Potrei essere uno di quegli studenti muniti di taccuino e con tanta voglia di scarabocchiare ogni detto facilmente dimenticabile che si gode un tour (di cui avrebbe fatto volentieri a meno) all’interno dell’edificio degli orrori. Sarei testimone del progresso della scienza che ha reso disumano il mondo. Di come gli ovuli conservati in una provetta vengano liberati e immersi nel liquido dove sguazzano spensierati gli spermatozoi. Di come le uova fecondate ritornino alle incubatrici e di come si dia avvio alla selezione dei componenti delle caste, munite ciascuna di una tutina di colore diverso che le avrebbe contrassegnate fino alla fine dei tempi: un uovo, un embrione, un adulto destinato ad ingrossare le fila delle classi più umili, sottoposto al processo di clonazione attraverso l’arresto del normale sviluppo. I più sfortunati perderebbero la loro individualità per acquistare la qualifica di “tipo” e verrebbero prodotti in serie, come le macchine e i biscotti. Le loro caratteristiche sarebbero predeterminate, così come il loro ruolo all’interno della comunità. È il prezzo da pagare quando si persegue la stabilità sociale.
«Questo mondo non conosce altra forma di popolamento di un’area» annoterei sul mio taccuino.
Ma non è finita: ad attendermi al varco ci sarebbe il tunnel dell’odio. Al sicuro sul mio vagone, attraverserei la landa sulla quale viene fatta scorrere l’elettricità per osservare come bambini di otto mesi vengano rivoltati contro fiori e libri. Sulle prime i piccoli sarebbero entusiasti di fronte a una tale esplosione di colori: le loro mani cercherebbero di afferrare i petali e le pagine, ma basterebbe una scarica elettrica accompagnata dallo squillo di una sirena per fare in modo che le loro menti aboliscano per sempre ogni forma di creatività e di immaginazione. La natura non è considerata redditizia per il solo fatto che le fabbriche faticano a estendere su di essa il loro monopolio; la letteratura rischia di risvegliare il pensiero e di fare acquisire agli automi un’ identità propria.
Io, senza parole, mi limiterei a cancellare con una ics lo schizzo di una rosa e di un tomo sul mio taccuino.

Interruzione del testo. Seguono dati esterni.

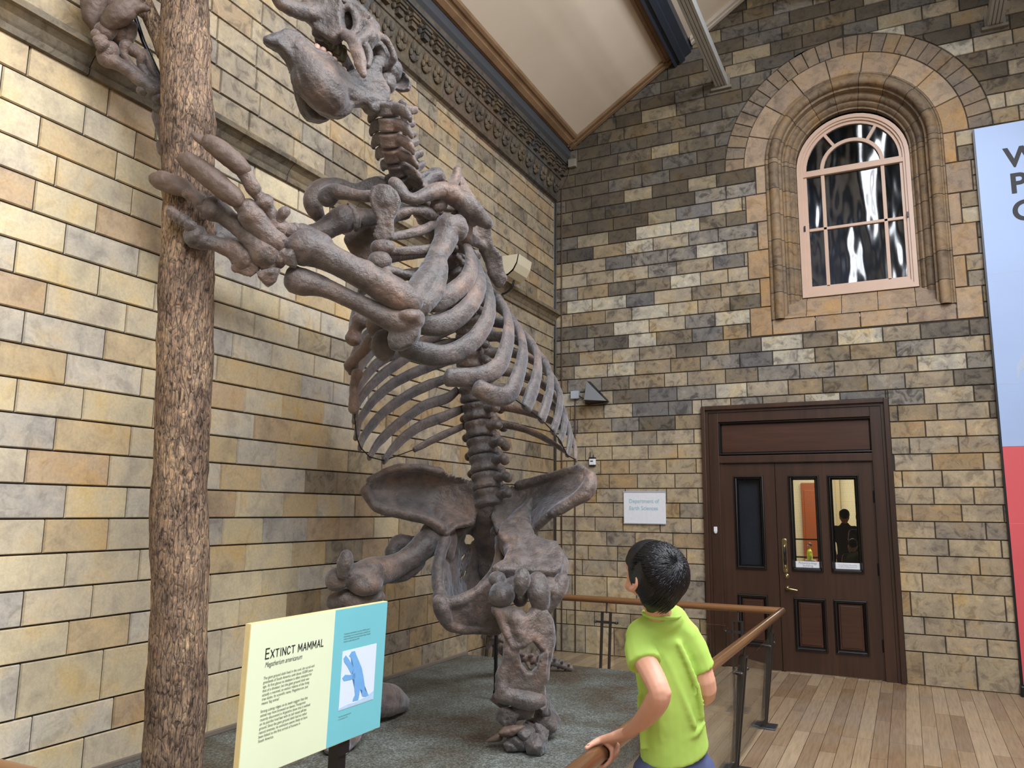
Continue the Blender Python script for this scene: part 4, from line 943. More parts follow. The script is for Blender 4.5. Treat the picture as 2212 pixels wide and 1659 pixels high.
# ---------------------------------------------------------------- information sign
t = thing('information_panel', 'cream and turquoise information panel headed Extinct mammal on a dark post', 'sign', (-1.97, 2.46, .285))
def SG(y, z, off=0):   # a point on the panel face
    return Vector((-1.90-.035*(1.33-z)+off, y, z))
def sgbox(bm, y0, y1, z0, z1, o0, o1):
    v = [bm.verts.new(SG(y, z, o)) for o in (o0, o1) for y, z in ((y0, z0), (y1, z0), (y1, z1), (y0, z1))]
    for f in ((3, 2, 1, 0), (4, 5, 6, 7), (0, 1, 5, 4), (1, 2, 6, 5), (2, 3, 7, 6), (3, 0, 4, 7)): bm.faces.new([v[i] for i in f])
M_CREAM = plain('pale_green_cream_print', lin(222, 232, 200), .45, 0, .4, 2); M_TURQ = plain('turquoise_print', lin(116, 192, 204), .45, 0, .4, 2)
bm = bmesh.new(); sgbox(bm, 1.961, 2.709, .848, 1.332, -.022, 0)
obj('board', bm, plain('board_edge', lin(226, 206, 150), .5), t)
bm = bmesh.new(); sgbox(bm, 1.963, 2.382, .850, 1.330, 0, .0012); obj('cream_face', bm, M_CREAM, t)
bm = bmesh.new(); sgbox(bm, 2.382, 2.708, .850, 1.330, 0, .0012); obj('turquoise_face', bm, M_TURQ, t)
SU = (SG(2, 1.3)-SG(2, .9)).normalized()
def stext(name, body, size, y, z, m, sx=1, **k): return text(name, body, size, SG(y, z, .0022), YA, SU, m, t, sx, **k)
M_INKS = plain('dark_grey_print', lin(88, 92, 84), .6)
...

Come facciano gli abitanti di questa realtà a essere felici nella loro condizione, si spiega solo facendo ricorso a una droga sintetica. Nessun effetto collaterale, se non la perdita di qualche anno di vita, ma che sarà mai dopotutto? Un solo svantaggio contro innumerevoli pro. Grazie al soma, non si avverte nemmeno la necessità di indagare il valore dell’individuo in una società altamente organizzata o di valutare fino a quanto i sacrifici e le difficoltà siano essenziali nell’esistenza umana. La libertà è un bisogno avvertito solo in un luogo dimenticato da Ford, il dio delle automobili: un mero villaggio vacanze abitato da indigeni dove la scienza non è riuscita a impossessarsi del controllo sugli istinti primordiali e sulle emozioni. E chiunque sia cresciuto in questa zona e venga catapultato nella dimensione industriale, non potrà resistere a lungo. Punto!